WHAT TO WORK ON →
Repeat the data verbatim.

DATA →
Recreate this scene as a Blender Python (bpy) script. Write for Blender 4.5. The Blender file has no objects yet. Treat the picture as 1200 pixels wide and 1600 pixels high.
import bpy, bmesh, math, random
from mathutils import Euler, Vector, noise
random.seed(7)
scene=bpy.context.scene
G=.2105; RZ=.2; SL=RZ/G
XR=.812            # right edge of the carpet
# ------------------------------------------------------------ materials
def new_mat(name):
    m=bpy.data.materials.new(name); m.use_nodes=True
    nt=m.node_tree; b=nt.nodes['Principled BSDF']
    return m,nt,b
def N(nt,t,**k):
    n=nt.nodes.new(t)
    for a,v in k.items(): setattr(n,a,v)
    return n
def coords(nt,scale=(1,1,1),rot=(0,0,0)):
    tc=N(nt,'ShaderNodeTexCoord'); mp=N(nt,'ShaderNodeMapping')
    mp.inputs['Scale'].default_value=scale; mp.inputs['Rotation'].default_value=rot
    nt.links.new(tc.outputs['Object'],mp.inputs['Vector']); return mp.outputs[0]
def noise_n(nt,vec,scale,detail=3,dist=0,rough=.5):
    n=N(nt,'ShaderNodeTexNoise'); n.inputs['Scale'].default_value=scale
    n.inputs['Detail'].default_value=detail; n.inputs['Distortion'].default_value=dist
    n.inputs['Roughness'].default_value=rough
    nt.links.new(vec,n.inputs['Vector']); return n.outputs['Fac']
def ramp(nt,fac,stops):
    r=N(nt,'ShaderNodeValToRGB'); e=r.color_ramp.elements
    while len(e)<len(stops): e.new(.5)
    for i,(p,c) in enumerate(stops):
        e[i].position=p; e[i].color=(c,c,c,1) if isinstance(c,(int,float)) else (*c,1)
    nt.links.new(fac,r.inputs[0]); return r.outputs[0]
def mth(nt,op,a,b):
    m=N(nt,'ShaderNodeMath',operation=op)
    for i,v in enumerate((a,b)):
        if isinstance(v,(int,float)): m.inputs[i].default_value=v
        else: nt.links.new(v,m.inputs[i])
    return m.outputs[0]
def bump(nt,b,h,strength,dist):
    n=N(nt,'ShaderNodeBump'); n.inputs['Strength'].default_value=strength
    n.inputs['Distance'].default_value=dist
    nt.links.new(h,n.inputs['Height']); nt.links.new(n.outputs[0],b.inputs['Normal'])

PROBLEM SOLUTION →
Recreate this scene as a Blender Python (bpy) script. Write for Blender 4.5. The Blender file has no objects yet. Treat the picture as 1200 pixels wide and 1600 pixels high.
import bpy, bmesh, math, random
from mathutils import Euler, Vector, noise
random.seed(7)
scene=bpy.context.scene
G=.2105; RZ=.2; SL=RZ/G
XR=.812            # right edge of the carpet
# ------------------------------------------------------------ materials
def new_mat(name):
    m=bpy.data.materials.new(name); m.use_nodes=True
    nt=m.node_tree; b=nt.nodes['Principled BSDF']
    return m,nt,b
def N(nt,t,**k):
    n=nt.nodes.new(t)
    for a,v in k.items(): setattr(n,a,v)
    return n
def coords(nt,scale=(1,1,1),rot=(0,0,0)):
    tc=N(nt,'ShaderNodeTexCoord'); mp=N(nt,'ShaderNodeMapping')
    mp.inputs['Scale'].default_value=scale; mp.inputs['Rotation'].default_value=rot
    nt.links.new(tc.outputs['Object'],mp.inputs['Vector']); return mp.outputs[0]
def noise_n(nt,vec,scale,detail=3,dist=0,rough=.5):
    n=N(nt,'ShaderNodeTexNoise'); n.inputs['Scale'].default_value=scale
    n.inputs['Detail'].default_value=detail; n.inputs['Distortion'].default_value=dist
    n.inputs['Roughness'].default_value=rough
    nt.links.new(vec,n.inputs['Vector']); return n.outputs['Fac']
def ramp(nt,fac,stops):
    r=N(nt,'ShaderNodeValToRGB'); e=r.color_ramp.elements
    while len(e)<len(stops): e.new(.5)
    for i,(p,c) in enumerate(stops):
        e[i].position=p; e[i].color=(c,c,c,1) if isinstance(c,(int,float)) else (*c,1)
    nt.links.new(fac,r.inputs[0]); return r.outputs[0]
def mth(nt,op,a,b):
    m=N(nt,'ShaderNodeMath',operation=op)
    for i,v in enumerate((a,b)):
        if isinstance(v,(int,float)): m.inputs[i].default_value=v
        else: nt.links.new(v,m.inputs[i])
    return m.outputs[0]
def bump(nt,b,h,strength,dist):
    n=N(nt,'ShaderNodeBump'); n.inputs['Strength'].default_value=strength
    n.inputs['Distance'].default_value=dist
    nt.links.new(h,n.inputs['Height']); nt.links.new(n.outputs[0],b.inputs['Normal'])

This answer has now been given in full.